## Problem to solve:
Look through the data below and extract, unchanged, the lines from the one that contains "if d[j] < 20" to the one that contains "add_tree(kd, tone, x[j], y[j], z[j], h, r)", both included.

## Rows:
########

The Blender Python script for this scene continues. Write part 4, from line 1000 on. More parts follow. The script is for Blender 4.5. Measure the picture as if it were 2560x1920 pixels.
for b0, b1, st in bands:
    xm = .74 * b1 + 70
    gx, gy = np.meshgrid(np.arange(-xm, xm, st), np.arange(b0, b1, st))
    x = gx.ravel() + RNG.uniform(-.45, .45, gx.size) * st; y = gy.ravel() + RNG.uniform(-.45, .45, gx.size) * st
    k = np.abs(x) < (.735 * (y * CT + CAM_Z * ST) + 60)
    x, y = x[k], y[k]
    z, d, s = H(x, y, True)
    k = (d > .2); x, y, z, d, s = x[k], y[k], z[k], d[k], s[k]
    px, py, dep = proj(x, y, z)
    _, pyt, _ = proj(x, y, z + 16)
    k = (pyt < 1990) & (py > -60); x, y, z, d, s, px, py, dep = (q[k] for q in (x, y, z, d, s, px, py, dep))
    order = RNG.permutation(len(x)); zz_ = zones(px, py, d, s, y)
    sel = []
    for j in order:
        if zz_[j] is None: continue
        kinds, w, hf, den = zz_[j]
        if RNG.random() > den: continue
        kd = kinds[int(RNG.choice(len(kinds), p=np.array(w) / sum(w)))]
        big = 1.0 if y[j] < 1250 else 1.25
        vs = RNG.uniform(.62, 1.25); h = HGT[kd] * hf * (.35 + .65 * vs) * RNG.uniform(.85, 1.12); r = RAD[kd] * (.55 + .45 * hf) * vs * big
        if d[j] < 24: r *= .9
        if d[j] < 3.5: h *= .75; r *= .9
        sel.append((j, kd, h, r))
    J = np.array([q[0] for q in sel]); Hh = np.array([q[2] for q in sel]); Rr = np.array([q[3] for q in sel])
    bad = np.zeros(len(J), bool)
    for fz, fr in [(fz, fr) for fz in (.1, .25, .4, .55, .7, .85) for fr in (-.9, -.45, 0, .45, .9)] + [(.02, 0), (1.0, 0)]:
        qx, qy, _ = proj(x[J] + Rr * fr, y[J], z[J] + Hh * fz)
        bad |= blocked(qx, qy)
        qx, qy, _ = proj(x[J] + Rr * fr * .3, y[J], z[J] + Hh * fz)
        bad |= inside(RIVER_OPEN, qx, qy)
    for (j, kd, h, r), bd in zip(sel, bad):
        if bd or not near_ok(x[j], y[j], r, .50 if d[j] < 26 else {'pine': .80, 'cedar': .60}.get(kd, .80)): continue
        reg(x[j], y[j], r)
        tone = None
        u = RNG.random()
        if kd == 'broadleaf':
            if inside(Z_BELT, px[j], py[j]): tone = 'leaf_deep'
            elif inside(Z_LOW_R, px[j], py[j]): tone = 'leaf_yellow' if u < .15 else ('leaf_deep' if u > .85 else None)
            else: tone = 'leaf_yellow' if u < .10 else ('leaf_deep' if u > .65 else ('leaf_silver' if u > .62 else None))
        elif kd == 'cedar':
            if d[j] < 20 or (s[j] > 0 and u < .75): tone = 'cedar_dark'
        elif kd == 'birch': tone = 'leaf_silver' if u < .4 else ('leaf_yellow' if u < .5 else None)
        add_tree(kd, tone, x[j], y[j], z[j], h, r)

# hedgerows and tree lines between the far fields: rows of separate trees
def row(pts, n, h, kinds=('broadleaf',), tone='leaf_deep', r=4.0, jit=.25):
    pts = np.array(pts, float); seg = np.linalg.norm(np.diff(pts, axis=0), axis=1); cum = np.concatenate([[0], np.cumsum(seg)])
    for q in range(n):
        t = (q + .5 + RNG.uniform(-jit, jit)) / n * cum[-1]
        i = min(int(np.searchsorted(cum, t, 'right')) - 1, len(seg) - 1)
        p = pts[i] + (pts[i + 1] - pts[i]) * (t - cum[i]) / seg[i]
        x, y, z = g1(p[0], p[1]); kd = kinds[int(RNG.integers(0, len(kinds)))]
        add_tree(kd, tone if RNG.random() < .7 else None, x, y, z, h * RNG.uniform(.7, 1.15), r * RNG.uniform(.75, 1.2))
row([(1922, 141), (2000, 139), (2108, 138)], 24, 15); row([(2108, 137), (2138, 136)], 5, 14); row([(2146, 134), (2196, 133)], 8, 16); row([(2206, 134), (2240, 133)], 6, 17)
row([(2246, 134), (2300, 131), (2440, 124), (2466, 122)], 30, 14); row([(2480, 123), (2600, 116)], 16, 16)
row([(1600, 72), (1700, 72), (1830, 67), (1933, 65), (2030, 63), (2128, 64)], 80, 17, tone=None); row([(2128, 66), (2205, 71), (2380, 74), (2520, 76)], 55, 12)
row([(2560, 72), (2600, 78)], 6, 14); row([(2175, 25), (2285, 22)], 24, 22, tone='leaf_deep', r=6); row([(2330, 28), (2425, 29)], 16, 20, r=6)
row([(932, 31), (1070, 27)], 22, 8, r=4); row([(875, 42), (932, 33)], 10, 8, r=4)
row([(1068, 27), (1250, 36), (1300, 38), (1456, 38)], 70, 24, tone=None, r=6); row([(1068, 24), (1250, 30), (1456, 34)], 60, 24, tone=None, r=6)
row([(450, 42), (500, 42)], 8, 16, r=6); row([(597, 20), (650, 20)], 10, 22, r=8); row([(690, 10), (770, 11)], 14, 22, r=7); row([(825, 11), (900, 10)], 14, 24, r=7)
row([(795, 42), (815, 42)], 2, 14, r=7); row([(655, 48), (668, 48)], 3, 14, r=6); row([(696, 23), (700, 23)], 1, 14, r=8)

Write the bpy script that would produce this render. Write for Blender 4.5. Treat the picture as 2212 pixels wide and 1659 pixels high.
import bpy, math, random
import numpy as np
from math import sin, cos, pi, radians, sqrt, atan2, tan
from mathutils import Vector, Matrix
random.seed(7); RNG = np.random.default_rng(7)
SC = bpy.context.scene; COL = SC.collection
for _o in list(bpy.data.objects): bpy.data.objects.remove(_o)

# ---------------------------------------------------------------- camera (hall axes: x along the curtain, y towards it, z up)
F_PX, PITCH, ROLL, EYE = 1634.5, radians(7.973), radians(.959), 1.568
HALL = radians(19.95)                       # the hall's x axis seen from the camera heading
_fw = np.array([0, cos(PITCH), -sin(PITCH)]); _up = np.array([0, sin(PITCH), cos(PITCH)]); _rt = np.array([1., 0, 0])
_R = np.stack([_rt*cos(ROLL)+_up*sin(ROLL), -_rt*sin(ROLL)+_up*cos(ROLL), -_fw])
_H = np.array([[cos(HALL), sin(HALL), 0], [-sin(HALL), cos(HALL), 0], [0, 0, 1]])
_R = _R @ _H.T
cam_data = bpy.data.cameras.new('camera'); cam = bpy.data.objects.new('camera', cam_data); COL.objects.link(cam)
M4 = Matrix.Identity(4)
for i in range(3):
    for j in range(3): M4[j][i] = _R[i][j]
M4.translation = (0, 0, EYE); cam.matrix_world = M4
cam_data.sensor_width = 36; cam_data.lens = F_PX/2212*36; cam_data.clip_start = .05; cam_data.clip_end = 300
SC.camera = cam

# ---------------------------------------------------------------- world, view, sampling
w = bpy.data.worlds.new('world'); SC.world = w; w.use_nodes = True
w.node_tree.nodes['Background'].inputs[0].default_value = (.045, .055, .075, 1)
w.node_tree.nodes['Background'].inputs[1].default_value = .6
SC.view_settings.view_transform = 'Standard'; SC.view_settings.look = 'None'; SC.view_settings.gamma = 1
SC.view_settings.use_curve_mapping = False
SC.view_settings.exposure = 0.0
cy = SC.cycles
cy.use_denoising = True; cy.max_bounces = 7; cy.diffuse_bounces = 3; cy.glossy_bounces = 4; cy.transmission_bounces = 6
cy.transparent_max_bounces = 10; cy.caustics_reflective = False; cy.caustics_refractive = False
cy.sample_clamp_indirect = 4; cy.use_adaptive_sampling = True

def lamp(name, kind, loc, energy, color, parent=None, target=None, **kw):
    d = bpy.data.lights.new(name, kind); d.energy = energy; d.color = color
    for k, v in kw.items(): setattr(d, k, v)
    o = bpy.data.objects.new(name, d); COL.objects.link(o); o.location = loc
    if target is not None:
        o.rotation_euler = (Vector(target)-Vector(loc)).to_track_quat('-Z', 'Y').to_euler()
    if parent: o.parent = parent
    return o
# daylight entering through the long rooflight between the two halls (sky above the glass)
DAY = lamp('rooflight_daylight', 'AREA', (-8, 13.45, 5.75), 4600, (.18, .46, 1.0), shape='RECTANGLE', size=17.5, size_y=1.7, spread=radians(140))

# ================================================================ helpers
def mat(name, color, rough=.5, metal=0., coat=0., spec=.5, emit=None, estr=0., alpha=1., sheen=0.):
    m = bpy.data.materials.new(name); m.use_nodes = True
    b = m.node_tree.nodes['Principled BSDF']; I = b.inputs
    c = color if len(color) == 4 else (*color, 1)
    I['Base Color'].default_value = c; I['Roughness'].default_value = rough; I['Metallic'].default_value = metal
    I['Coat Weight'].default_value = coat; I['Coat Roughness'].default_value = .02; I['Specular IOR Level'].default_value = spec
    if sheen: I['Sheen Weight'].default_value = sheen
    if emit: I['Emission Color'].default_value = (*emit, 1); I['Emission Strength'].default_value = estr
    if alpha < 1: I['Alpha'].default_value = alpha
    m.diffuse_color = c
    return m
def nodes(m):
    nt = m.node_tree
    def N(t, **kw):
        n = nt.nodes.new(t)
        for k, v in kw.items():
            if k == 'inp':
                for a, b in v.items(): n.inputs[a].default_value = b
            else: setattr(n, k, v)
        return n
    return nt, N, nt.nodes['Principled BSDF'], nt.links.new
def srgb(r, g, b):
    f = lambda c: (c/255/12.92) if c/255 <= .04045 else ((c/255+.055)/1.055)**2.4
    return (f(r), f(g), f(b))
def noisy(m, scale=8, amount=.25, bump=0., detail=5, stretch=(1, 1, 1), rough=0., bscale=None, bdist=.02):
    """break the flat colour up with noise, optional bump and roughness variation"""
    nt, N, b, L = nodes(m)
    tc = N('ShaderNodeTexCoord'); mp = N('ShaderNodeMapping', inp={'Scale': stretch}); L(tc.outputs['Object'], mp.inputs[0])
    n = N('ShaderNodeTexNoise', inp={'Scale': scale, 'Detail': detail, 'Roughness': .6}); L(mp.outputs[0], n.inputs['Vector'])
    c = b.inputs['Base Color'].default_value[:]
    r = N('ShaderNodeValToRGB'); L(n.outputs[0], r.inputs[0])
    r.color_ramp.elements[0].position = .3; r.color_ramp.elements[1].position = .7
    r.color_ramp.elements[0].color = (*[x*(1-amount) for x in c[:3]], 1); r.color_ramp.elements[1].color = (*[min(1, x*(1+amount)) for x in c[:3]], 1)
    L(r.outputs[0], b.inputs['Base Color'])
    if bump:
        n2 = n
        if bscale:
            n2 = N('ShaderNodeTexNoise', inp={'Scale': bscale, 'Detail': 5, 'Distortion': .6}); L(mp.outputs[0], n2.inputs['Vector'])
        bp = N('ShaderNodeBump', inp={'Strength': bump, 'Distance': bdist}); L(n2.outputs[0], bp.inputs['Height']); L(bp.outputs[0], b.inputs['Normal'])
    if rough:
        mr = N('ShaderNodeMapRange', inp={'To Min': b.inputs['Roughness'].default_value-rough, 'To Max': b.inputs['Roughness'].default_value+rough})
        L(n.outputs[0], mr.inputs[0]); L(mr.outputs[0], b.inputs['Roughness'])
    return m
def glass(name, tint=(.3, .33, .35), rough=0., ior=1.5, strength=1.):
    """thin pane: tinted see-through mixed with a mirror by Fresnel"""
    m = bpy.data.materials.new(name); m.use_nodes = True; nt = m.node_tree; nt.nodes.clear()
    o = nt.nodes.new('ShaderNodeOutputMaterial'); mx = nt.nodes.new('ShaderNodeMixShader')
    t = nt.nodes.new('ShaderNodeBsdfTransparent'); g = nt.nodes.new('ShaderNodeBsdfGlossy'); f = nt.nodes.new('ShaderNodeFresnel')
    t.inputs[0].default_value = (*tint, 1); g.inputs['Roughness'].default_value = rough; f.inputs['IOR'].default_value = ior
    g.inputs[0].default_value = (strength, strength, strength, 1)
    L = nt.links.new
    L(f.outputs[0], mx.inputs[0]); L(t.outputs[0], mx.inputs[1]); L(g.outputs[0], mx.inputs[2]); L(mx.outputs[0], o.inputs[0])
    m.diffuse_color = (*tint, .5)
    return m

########

## Full output:
            if d[j] < 20 or (s[j] > 0 and u < .75): tone = 'cedar_dark'
        elif kd == 'birch': tone = 'leaf_silver' if u < .4 else ('leaf_yellow' if u < .5 else None)
        add_tree(kd, tone, x[j], y[j], z[j], h, r)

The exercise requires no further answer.